Unless man finds some certitude: in himself or a higher power, he becomes unable to see meaning in a life in a constant flux. He thinks himself helpless, but he attempts to repel this helplessness by embracing a nihilistic pursuit of pleasure or a masochistic dependence on pain as a reminder of his humanity. In his pursuit of pleasure, he maintains what to him is some control over his life: “I’ll do as I please; I’ll sleep around if I so please; I’ll drink and ingest hard drugs if I so please.” His embrace of pain, not as information to adapt to, but as a thing to enjoy, also makes him feel less like an object without agency. He says, “I am in pain because I love it. I could change this, but I am CHOOSING not to. I can choose.” He wants to believe this, maybe he even does.

Yes, man can choose. But what is it that man ought to choose? Man ought to choose not to be, so he can be. He ought to kill the ego so it can rise, tall and able to withstand the flux of life. Man ought to care less for himself, so he can care more for himself; man should kill his pride, so he can have a higher sense of his own worth. The man,who cares nothing for how other men see him, and who mainly does his duty without artifice, can never have his sense of self shaken by external stimuli.

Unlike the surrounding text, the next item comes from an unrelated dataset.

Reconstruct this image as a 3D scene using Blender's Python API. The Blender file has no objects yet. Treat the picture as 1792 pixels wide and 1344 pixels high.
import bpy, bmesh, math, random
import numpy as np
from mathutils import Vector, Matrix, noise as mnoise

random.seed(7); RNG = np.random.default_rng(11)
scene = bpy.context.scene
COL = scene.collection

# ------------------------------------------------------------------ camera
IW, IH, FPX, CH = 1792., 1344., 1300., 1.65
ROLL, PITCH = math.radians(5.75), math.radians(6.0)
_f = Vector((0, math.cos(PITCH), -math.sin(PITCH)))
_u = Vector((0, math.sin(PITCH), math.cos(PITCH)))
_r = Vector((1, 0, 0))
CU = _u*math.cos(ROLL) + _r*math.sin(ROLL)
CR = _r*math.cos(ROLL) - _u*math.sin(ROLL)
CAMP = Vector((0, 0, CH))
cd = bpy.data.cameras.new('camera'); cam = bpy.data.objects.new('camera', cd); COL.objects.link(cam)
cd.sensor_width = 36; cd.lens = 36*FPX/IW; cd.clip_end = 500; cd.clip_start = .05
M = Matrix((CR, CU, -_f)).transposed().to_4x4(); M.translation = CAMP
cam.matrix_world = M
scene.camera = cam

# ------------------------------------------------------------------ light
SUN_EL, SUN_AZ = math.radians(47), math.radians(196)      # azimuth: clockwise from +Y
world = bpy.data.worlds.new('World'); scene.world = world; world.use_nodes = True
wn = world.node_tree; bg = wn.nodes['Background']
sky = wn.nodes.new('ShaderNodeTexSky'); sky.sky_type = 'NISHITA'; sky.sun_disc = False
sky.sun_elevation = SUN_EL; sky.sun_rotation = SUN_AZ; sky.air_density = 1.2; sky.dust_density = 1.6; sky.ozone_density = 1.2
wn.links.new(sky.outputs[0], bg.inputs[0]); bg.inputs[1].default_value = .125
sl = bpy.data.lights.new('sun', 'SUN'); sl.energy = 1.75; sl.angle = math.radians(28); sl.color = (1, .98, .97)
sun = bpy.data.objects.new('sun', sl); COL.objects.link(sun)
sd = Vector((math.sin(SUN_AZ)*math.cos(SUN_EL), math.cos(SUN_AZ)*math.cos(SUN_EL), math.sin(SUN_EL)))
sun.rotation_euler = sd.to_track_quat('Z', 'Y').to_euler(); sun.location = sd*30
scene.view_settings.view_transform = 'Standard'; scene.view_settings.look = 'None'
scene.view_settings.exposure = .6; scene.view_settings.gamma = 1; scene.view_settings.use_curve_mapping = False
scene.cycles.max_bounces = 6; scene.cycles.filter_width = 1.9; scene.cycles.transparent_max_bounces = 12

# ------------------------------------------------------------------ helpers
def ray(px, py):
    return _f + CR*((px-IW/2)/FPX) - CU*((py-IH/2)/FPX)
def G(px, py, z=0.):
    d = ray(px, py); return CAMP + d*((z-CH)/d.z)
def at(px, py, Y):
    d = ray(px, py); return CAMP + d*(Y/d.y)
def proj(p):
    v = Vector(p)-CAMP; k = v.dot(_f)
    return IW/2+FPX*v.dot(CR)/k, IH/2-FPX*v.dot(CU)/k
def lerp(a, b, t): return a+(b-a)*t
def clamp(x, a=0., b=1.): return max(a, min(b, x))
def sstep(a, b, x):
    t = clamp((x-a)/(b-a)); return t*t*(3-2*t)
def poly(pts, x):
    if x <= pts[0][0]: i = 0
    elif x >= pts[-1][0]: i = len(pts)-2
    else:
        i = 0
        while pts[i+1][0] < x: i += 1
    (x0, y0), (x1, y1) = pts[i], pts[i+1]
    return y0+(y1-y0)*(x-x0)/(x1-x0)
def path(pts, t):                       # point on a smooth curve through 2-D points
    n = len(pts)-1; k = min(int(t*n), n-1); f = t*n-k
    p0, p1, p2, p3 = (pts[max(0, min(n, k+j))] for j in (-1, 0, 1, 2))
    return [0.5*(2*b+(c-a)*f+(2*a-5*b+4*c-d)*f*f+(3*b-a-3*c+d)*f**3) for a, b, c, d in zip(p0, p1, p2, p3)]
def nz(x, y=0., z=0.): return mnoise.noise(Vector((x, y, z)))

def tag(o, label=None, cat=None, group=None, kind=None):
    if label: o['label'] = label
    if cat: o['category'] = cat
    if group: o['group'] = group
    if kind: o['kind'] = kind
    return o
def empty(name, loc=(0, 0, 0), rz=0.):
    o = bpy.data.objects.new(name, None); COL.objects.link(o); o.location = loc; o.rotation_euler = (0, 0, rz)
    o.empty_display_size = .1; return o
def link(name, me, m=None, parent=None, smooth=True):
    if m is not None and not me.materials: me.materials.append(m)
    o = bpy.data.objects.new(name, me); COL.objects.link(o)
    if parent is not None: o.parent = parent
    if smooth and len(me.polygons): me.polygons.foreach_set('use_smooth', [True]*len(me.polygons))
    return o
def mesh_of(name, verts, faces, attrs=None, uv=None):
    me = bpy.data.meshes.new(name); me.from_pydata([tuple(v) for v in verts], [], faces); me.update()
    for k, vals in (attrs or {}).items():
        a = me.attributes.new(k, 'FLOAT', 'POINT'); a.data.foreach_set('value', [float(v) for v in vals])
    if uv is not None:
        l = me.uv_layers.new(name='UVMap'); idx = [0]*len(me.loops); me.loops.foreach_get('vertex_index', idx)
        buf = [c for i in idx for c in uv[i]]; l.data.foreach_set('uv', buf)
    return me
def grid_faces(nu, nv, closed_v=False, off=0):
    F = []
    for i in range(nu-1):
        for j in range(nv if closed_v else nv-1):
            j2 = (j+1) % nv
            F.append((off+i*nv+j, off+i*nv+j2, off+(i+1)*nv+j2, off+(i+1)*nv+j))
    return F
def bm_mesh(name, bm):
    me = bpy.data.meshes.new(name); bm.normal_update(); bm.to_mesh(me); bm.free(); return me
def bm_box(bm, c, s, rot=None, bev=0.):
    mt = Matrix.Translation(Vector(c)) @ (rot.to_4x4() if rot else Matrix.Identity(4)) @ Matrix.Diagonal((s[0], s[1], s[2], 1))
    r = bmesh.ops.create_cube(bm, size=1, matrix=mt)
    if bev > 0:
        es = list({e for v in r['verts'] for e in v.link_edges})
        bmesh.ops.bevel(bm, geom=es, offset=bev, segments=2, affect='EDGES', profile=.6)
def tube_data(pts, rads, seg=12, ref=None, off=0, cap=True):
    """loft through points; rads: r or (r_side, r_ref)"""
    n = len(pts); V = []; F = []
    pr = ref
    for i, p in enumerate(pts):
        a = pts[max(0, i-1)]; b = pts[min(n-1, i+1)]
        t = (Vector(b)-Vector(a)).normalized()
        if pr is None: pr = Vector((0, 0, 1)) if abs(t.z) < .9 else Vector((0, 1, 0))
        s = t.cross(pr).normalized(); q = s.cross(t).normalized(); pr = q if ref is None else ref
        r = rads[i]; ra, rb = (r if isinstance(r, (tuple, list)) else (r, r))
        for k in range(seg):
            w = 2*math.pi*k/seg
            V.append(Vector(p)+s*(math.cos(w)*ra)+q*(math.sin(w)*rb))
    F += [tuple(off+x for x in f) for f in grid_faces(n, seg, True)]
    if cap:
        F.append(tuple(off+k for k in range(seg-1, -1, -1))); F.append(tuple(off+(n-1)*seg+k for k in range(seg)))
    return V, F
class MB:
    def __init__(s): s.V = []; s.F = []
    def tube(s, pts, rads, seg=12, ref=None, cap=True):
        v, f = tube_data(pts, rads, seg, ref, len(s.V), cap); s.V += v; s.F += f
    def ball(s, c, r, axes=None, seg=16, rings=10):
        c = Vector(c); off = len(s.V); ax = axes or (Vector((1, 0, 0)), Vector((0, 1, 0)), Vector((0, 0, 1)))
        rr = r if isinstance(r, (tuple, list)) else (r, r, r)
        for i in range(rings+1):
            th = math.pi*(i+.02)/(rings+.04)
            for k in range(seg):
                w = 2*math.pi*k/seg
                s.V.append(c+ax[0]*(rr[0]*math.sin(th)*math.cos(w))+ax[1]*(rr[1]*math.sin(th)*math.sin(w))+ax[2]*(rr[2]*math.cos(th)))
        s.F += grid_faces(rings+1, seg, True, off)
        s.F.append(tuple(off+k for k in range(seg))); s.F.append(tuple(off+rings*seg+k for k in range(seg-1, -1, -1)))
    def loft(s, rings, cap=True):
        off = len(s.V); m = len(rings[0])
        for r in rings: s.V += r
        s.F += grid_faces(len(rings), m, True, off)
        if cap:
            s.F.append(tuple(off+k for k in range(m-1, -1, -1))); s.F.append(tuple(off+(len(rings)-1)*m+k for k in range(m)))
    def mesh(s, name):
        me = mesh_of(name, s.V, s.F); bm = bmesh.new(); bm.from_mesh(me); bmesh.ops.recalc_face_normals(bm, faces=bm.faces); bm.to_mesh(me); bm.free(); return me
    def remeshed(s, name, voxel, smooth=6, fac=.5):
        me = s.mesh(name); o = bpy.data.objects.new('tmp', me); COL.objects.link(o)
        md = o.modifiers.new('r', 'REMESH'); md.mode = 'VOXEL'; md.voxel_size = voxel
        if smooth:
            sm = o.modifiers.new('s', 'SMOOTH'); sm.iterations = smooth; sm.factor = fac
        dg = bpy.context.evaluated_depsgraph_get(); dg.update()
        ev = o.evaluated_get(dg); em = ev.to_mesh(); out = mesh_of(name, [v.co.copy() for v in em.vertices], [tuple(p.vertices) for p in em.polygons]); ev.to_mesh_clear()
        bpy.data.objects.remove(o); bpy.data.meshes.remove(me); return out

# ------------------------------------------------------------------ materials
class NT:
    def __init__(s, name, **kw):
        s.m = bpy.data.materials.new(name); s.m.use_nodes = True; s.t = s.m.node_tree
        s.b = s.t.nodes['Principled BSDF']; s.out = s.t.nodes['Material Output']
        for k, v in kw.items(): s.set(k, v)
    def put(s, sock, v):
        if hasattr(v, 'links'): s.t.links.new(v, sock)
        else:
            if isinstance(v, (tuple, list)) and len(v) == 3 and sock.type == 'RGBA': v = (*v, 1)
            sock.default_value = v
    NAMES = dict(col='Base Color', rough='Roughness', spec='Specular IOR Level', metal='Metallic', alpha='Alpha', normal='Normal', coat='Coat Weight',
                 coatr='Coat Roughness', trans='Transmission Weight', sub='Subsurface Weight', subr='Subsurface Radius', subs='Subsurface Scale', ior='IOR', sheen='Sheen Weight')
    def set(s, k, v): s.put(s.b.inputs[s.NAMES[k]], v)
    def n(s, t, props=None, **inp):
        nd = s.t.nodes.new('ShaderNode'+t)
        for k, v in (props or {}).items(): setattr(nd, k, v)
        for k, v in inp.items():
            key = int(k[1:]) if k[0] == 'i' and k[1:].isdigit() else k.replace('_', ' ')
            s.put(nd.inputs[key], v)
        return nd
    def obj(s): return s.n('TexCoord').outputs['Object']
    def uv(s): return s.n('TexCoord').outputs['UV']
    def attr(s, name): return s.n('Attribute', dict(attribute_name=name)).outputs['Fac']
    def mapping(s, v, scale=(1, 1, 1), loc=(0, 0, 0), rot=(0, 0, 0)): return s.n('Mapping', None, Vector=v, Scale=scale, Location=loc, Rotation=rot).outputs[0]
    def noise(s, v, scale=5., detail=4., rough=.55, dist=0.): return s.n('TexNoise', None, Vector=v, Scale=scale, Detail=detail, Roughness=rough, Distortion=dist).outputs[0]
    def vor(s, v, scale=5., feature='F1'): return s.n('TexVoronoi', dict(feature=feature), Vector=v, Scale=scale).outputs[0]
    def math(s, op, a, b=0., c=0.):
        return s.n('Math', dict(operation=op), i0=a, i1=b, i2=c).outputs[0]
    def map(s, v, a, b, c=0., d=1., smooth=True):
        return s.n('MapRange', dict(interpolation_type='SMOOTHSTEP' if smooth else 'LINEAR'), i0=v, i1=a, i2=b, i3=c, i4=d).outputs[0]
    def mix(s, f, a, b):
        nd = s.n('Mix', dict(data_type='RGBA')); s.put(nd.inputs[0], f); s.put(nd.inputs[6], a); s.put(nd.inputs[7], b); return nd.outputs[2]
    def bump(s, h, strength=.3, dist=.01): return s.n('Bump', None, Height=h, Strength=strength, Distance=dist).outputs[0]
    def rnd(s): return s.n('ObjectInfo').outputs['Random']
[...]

Man ought to see the good and the bad side of nature as an opportunity to be the best version of himself. The best version of man does not accept pain as joy; he pushes through pain to find joy. Yes, he bears his burdens with calmness, but he does not accept the hands that fate has supposedly dealt him without trying to change it. But even as he endeavors to change the hands that fate has dealt him, his existential crisis does not wipe his smile from his face. Because he knows that his joy is not in overcoming pain itself, it is in the striving to do so without losing equanimity. He is the best version of himself when he can keep his soul balanced, even amid suffering.

Man’s fear is mainly that he will never be the best version of himself. The best version of man is not in how much money or how much influence he has. The best version of man is in how calmly and graciously he pushes through pain to find joy.